65. The method of claim 64 wherein the indication is included in an attachment request.

66. The method of claim 64 wherein the response includes security information for communications between the first WTRU and the at least one second WTRU.

67. A method implemented in a first Wireless Transmit/Receive Unit (WTRU) for establishing device to device (D2D) communications between the first WTRU and a second WTRU, the method comprising:

performing a D2D discovery process to discover other WTRUs in the vicinity of the first WTRU that are potential relay nodes for the first WTRU for D2D communications;

transmitting to a network node an indication that the first WTRU is capable of being a remote WTRU for purposes of D2D communications and a list of the WTRUs discovered in the vicinity of the first WTRU;

receiving, in response to the indication, a response including an identity of at least one second WTRU that is associated with the first WTRU and authorized to act as a relay node for D2D communications with the first WTRU, the at least one second WTRU being one of the WTRUs in the list transmitted by the first WTRU.

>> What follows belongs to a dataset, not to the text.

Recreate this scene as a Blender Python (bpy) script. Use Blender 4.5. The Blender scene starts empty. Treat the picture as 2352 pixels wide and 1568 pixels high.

68. The method of claim 67 wherein the indication and the list are included in an attachment request.

69. The method of claim 67 wherein the network node is a Mobility Management Entity (MME).

70. The method of claim 68 wherein the response includes security information for communication between the first WTRU and the at least one second WTRU.

71. The method of claim 67 wherein the at least one second WTRU comprises a plurality of WTRUs and wherein the response from the network node includes a ranking of the plurality of second WTRUs.